"A mudança climática provocada pelas atividades humanas tornou a seca agrícola no Chifre da África quase 100 vezes mais provável", afirma um relatório do grupo World Weather Attribution (WWA), uma rede mundial de cientistas que avalia a relação entre eventos meteorológicos extremos e os transtornos do clima.
Os países do Chifre da África (Etiópia, Eritreia, Somália, Djibouti, Quênia e Sudão) enfrentam desde o fim de 2020 a pior seca nesta enorme península do leste continente em quatro décadas.
Cinco temporadas de chuvas insuficientes dizimaram o gado e destruíram as plantações.
De acordo com a ONU, quase 22 milhões de pessoas estão ameaçadas pela fome na Etiópia, Quênia e Somália, um país que também enfrenta uma insurreição islâmica.
De acordo com os 19 cientistas que elaboraram o relatório, a mudança climática teve "pouco efeito nas chuvas anuais recentes". Mas influenciou muito a elevação das temperaturas, que acelera a evapotranspiração, o que resulta em um ressecamento recorde dos solos e das plantas.
"Foi por causa da mudança climática que esta seca se tornou tão grave e excepcional", resumiu a climatologista Joyce Kimoutai, que está no grupo que redigiu o documento.
A rede WWA é uma organização respeitada por sua capacidade de demonstrar os vínculos entre fenômenos meteorológicos extremos e o aquecimento global.
Seus resultados não seguem o longo processo de publicação das revistas científicas e são elaborados com base em uma metodologia científica. Neste caso, a WWA baseou seu estudo em três das áreas mais afetadas do Chifre da África: o sul da Etiópia e Somália e o leste do Quênia.
A rede verificou que nestes territórios a desregulamentação climática modificou as duas estações chuvosas de forma oposta. Ou seja, a estação mais chuvosa "tornou-se mais seca e um déficit de chuvas foi duas vezes mais provável", enquanto "a estação curta tornou-se mais úmida".
O relatório destaca que a mudança climática está afetando os períodos de chuva de maneiras opostas. A estação mais prolongada de chuvas "tornou-se mais seca e um déficit de precipitações é duas vezes mais provável", enquanto "a estação curta ficou mais úmida".
Nos últimos anos, no entanto, "a tendência úmida da temporada curta foi acobertada pelo fenômeno climático La Niña", que diminui as chuvas tropicais e para o qual não há evidências de que seja influenciado pela mudança climática.
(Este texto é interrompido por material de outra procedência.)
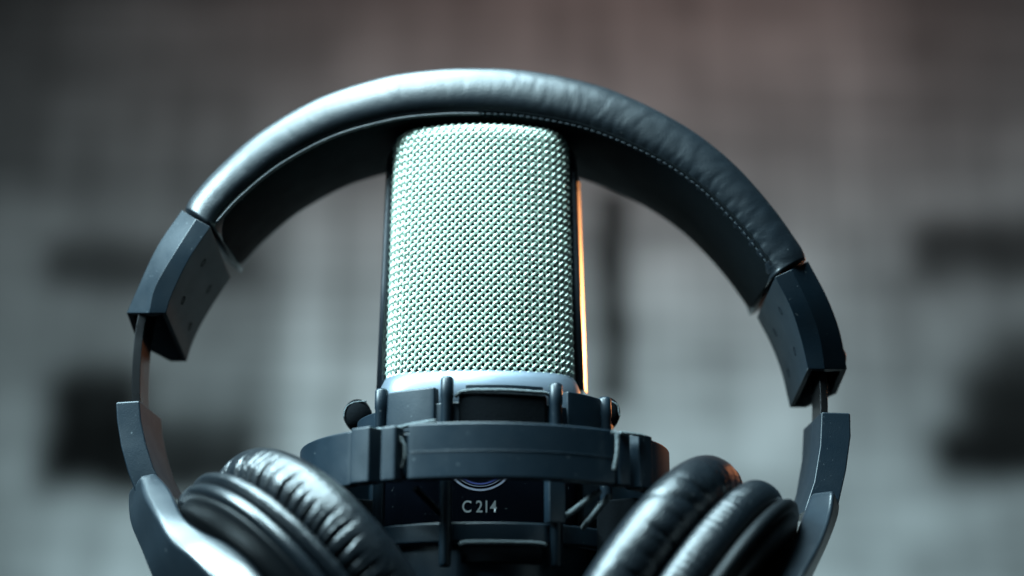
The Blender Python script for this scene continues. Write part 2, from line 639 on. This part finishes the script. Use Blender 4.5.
# flat web behind the right-hand front post
b = MB()
b.arc(MC, 34.8, 37.9, -68.0, -47, 16.6 + YAW, 23.5 + YAW, 4)
b.build('post_web', M_MOUNT, mount, bevel=0.3)


def cord(pts, r=0.55, name='elastic_cord', m=M_CORD):
    p = spline(pts, 40)
    b = MB()
    b.tube([q + Vector((noise.noise(q * 0.9), noise.noise(q * 0.9 + Vector((7, 0, 0))), noise.noise(q * 0.9 + Vector((0, 9, 0))))) * 0.12 for q in p], r, 8)
    return b.build(name, m, mount)


# cord over the front bumper, cord under the lower ring
cord([ring_pt(35.6, a, z) for a, z in ((-19.5, -37.8), (-17.5, -36.6), (-14, -36.15), (-5, -36.1), (5, -36.1), (15, -36.15), (18, -36.3), (20, -36.8))], 0.5, m=M_CORD)
cord([ring_pt(35.4, a, z) for a, z in ((-17, -73.4), (-15.5, -72.9), (-6, -72.8), (6, -72.8), (15.5, -72.9), (17, -73.4))], 0.55)
# cords lying on the outer ring at the left, and the loops in the gaps
cord([at(351, 440, -33), at(353, 434, -33), at(361, 430.5, -34), at(380, 429.5, -36), at(397, 428, -39), at(412, 424.5, -40), at(436, 421, -41)], 0.5)
cord([at(371, 436, -34), at(380, 438, -35), at(388, 436, -38)], 0.4)
cord([at(381, 441, -39), at(377, 449, -38.5), at(371, 459, -37)], 0.45)
cord([at(399, 437, -44), at(404, 446, -44), at(405, 457, -44), at(402, 468, -43)], 0.5)
cord([at(612, 431, -42), at(617, 436, -42), at(617, 452, -42), at(614, 470, -42)], 0.5)
cord([at(620, 433, -38), at(632, 434, -36), at(644, 436, -33)], 0.45)
# slanting cords between cage and outer ring
for q in (((562, 519, -30), (600, 491, -40)), ((583, 528, -27), (609, 496, -37)), ((447, 520, -33), (415, 488, -42))):
    a, e = at(*q[0]), at(*q[1])
    cord([a, a.lerp(e, 0.33), a.lerp(e, 0.66), e], 0.75, m=M_CORD if q[0][0] > 500 else M_RUBBER)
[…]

Além da convergência de fatores também existe o aumento das temperaturas, que provocou um ressecamento recorde de solos e das plantas. Tudo isso contribuiu para uma sucessão de cinco temporadas com secas históricas.
"A mudança climática é uma condição necessária para que uma seca tão grave aconteça", ressaltam os cientistas.
Raras até agora, estas secas têm 5% de probabilidade de se repetir a cada ano, segundo o relatório.